Hypothesis Testing for Mean (small samples)

[exbklyngirl]

Metro Bank claims that the mean wait time for a teller during peak hours is less than 4 minutes. A random sample of 20 wait times has a mean of 2.6 minutes with a sample standard deviation of 2.1 minutes. Assume the distribution is normally distributed.
A. Use the critical value t method from the normal distribution to test for the population mean. Test the company's claim at the level of significance = 0.05.

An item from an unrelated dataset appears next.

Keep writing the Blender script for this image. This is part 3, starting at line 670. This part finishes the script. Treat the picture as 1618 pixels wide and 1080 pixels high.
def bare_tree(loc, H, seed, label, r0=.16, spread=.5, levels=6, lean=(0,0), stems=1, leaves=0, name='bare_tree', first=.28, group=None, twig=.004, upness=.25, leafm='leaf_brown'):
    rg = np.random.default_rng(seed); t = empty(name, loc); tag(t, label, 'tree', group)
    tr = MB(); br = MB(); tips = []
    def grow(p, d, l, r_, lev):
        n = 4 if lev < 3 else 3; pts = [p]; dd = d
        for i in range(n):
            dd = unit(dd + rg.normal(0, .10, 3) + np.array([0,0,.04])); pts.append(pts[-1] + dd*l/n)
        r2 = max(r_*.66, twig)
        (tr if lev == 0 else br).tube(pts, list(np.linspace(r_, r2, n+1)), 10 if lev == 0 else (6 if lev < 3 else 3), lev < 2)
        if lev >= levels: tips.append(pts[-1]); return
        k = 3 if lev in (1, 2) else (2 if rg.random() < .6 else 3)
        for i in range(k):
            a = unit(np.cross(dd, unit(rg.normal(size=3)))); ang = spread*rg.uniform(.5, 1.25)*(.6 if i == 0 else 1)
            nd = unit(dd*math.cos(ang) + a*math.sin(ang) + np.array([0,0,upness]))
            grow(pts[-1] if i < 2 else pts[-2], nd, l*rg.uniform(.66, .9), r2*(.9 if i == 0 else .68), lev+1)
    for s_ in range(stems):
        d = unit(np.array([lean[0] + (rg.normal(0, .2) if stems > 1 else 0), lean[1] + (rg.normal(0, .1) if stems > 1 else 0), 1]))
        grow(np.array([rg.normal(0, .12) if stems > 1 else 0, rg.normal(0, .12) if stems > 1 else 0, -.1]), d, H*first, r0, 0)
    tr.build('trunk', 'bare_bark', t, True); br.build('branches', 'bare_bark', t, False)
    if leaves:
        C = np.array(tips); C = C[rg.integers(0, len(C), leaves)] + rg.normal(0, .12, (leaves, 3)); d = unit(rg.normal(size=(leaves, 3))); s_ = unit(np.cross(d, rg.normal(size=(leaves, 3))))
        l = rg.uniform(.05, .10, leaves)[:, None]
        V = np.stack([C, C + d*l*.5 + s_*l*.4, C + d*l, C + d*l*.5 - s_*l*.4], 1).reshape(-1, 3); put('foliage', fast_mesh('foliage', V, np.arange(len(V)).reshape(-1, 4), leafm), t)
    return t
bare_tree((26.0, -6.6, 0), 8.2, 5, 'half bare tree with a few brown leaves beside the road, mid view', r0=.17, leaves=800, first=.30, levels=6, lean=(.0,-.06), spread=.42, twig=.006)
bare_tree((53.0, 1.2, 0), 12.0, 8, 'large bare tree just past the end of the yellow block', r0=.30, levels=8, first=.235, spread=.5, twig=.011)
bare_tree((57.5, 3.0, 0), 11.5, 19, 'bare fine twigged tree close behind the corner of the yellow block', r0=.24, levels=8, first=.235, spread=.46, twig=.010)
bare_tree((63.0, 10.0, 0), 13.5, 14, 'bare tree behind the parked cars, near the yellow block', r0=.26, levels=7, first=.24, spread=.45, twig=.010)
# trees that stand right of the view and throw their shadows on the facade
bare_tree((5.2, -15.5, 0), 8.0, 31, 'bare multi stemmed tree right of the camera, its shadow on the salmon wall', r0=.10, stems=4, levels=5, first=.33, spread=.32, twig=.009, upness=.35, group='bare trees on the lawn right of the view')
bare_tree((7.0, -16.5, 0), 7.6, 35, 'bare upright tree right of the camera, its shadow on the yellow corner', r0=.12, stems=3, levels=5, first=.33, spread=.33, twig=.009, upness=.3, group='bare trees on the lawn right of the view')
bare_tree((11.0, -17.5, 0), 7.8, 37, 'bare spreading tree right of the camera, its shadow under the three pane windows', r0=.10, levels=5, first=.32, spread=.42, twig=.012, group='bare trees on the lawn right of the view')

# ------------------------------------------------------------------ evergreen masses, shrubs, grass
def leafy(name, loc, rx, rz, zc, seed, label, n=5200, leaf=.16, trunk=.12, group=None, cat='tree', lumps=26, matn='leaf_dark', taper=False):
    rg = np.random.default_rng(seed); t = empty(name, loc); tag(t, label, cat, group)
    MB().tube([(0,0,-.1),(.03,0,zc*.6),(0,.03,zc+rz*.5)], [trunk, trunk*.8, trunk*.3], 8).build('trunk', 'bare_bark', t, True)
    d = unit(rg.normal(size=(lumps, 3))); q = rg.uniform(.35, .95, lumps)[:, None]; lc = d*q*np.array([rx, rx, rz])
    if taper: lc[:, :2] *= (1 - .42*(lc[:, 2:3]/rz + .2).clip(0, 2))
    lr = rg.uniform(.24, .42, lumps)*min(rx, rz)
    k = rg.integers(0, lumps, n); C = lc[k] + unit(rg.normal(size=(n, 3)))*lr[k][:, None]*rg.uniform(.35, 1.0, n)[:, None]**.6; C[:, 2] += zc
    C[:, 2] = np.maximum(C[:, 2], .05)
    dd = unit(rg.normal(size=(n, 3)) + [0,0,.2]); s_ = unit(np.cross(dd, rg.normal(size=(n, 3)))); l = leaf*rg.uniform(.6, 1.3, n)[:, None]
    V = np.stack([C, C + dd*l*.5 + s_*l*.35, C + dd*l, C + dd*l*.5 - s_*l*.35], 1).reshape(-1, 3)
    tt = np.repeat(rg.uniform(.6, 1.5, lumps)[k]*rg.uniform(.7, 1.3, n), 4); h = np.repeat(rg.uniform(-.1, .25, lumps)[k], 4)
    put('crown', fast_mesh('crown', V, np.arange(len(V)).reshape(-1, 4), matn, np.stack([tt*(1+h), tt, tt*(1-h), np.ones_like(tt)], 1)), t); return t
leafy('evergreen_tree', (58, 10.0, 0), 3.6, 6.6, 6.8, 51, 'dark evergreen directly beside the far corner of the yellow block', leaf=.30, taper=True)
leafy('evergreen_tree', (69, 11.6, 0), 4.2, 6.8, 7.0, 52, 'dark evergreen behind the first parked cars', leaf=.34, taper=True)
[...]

The thing I figured is the following by I really don't understand how or what formula to use to get the rest of the answers. Please help.

A. Ho: µ=0.04
Ha:µ?0.04
A1. =0.05 or from the z score it would equal -1.64 ? not too sure on that.
A2. test statistics: two-tailed test ??
A3. P-value or critical Zo or t
A4. Rejection Region:
A5. Decision:
A6. Interpretation:

Would I be using the formula? z=x=µ/??n

 

[exbklyngirl]

Sorry about the formula but it should be:

z=x-µ/Ó?n

hope that is the way it should read.

 

[galactus]

\(\displaystyle H_{0}: \;\ {\mu}\geq 4\)

\(\displaystyle H_{a}: \'\ {\mu}<4 \;\ \text{claim}\)

Using \(\displaystyle t=\frac{(x-{\mu})\sqrt{n}}{\sigma}\), we get a test stat of:

\(\displaystyle t=\frac{(2.6-4)\sqrt{20}}{2.1}=-2.98\)

Look up the critical value in a t table under 19 d.f. and we see t=-1.729

Since -2.98 < -1.729, it is in the rejection region and we reject the null hypothesis.

\(\displaystyle \usepackage{cancel}\cancel{H_{0}: \;\ {\mu}\geq 4}\)

\(\displaystyle H_{a}: \;\ {\mu}<4 \;\ \text{claim}\)

The only thing left is the alternate hypothesis. This means the banks claim is valid at the .05 level.

 

[Deleted member 4993]

Just remember, for sample size less than 30 (n<30) , generally t-test is used to compare "average".